## begin DATA EXTRACT

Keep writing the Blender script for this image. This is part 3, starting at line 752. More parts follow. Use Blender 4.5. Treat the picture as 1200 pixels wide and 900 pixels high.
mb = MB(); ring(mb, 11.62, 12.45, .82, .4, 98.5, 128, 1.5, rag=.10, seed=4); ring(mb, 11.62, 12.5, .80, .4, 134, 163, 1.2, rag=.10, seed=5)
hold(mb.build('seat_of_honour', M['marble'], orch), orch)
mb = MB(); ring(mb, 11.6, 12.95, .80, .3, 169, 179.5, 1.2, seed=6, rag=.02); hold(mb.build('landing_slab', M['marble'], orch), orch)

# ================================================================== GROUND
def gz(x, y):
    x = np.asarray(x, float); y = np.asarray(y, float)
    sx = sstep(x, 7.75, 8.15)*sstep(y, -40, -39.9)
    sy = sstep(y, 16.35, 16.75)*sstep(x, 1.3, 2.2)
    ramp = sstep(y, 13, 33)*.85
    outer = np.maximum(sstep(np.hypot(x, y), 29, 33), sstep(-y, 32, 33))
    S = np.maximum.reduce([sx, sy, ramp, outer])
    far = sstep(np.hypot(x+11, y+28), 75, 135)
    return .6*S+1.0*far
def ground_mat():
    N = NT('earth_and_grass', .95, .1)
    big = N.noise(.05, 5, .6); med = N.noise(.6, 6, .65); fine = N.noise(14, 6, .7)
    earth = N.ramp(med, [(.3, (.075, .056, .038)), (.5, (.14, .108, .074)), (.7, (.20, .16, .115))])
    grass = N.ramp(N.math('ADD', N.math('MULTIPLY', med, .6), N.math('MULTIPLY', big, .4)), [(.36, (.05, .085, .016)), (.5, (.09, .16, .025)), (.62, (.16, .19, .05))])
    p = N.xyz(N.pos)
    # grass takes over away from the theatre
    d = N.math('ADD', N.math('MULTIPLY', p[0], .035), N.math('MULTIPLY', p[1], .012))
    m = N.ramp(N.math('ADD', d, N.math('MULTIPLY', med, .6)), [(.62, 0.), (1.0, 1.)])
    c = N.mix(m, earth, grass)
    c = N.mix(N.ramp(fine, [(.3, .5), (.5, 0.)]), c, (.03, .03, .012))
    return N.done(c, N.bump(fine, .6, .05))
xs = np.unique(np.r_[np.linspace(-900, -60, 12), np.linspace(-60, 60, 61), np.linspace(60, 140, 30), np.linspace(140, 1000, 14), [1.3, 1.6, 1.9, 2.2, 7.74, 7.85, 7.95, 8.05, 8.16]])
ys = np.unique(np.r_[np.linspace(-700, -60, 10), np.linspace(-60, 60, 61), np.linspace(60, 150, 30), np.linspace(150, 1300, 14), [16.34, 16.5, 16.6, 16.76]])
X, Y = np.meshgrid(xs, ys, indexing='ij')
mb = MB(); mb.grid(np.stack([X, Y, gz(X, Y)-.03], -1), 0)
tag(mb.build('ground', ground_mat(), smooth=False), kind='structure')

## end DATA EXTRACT

:: EXERCISE PROMPT ::
Can you write out the lines above, from the first one through the one containing "hold(mb.build('landing_slab', M['marble'], orch), orch)", exactly as they appear and nothing more?

:: FULL RESPONSE ::
Keep writing the Blender script for this image. This is part 3, starting at line 752. More parts follow. Use Blender 4.5. Treat the picture as 1200 pixels wide and 900 pixels high.
mb = MB(); ring(mb, 11.62, 12.45, .82, .4, 98.5, 128, 1.5, rag=.10, seed=4); ring(mb, 11.62, 12.5, .80, .4, 134, 163, 1.2, rag=.10, seed=5)
hold(mb.build('seat_of_honour', M['marble'], orch), orch)
mb = MB(); ring(mb, 11.6, 12.95, .80, .3, 169, 179.5, 1.2, seed=6, rag=.02); hold(mb.build('landing_slab', M['marble'], orch), orch)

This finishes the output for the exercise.